Random thoughts on the market and way forward

The Union Budget has been debated and passed in what would probably be a record mere 8 days. This was a proper debate and not where in the din and melee of the house, the budget gets passed. This augurs well for democracy and India. On the macro front, inflation both wholesale and retail have shown signs of receding. While wholesale inflation has fallen to 5.43% which is a four month low, retail inflation has fallen to 7.31% which is a 29 month low. Trade data for June shows that imports have grown slower while exports have grown faster. However the catch is that despite a duty of 10% on gold imports we have seen a 65% growth year on year and imported gold worth 3.12 billion dollars. Seeing the quantum of gold even though there is a 10% customs duty currently is certainly disturbing.

The incident in Ukraine where a Malaysian jet was shot down and is most disturbing. It’s a global tragedy and for Malaysian Airlines is a double whammy as they will need to be bailed out by the government or they would simply collapse. This downing of the aircraft happened after new sanctions were imposed on Russia by the US. The needle of suspicion would be on Russia as the missile used would have to originate from Russia but we all know that after the states of Russia separated many arms were available in the free market as well.

The relief was that even after this incident markets recovered and the Dow Jones closed at 17,100.18 points a weekly gain of 156.37 points or 0.92%. In India too our markets recovered from their previous week’s losses and the BSESENSEX gained 617.21 points or 2.47% while the NIFTY gained 2.74%.

The markets have in the previous two weeks made a top of 26,200 and a bottom of 24,900. This seems to be a broad range for the markets for the next few weeks with an upward bias.

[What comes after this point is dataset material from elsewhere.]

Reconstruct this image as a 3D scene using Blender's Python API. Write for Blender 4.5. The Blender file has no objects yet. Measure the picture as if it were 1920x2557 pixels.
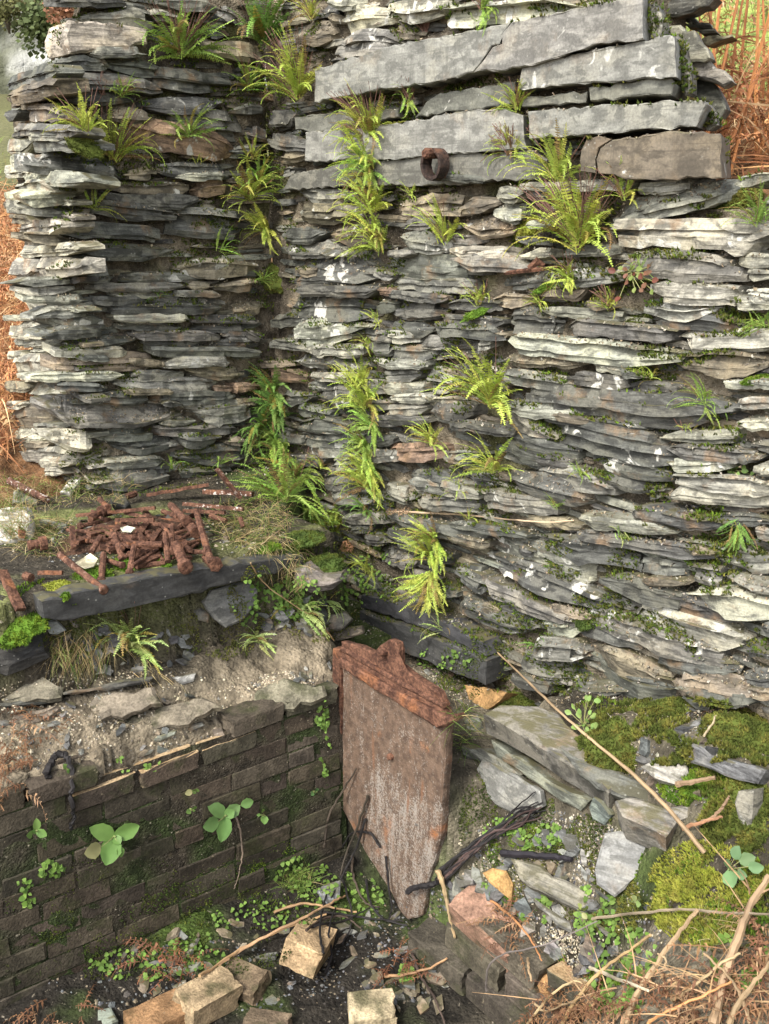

Similar levels on the NIFTY were at 7,800 and 7,425. I believe there is no real danger of the downside being broken but slowly but surely the upside would be broken. A good time for that to happen as we get closer to July series futures which expires this time on the 31st of July.

RBI gave a big boost to the markets after it announced that long term loans given to infrastructure projects would not be subject to CRR and SLR requirements. This boosted the banking sector which gained 6.44% for the week.

Going forward with a government bent on delivering and having serious intent to improve the nation, the markets have to respond positively. The setting up of BRICS bank would go a long way in using China’s reserves for India’s infrastructure needs.

In a late night deal the 15% stake held by Financial Technologies in MCX has been sold to Kotak Mahindra Bank at Rs 600. This is at a huge discount against the market price of Rs 780. It’s a fire sale by FT group and they had no other option, advantage of which has been taken by the buyer. In the short term there could be a knee jerk looking at the almost 23% discount, but over the longer term it’s a win-win situation as MCX would now be allowed to function without the hangover of the FT group and its issues on account of NSEL.

The markets are well set to move upwards and it’s a good time for investors with a long term perspective to enter the markets.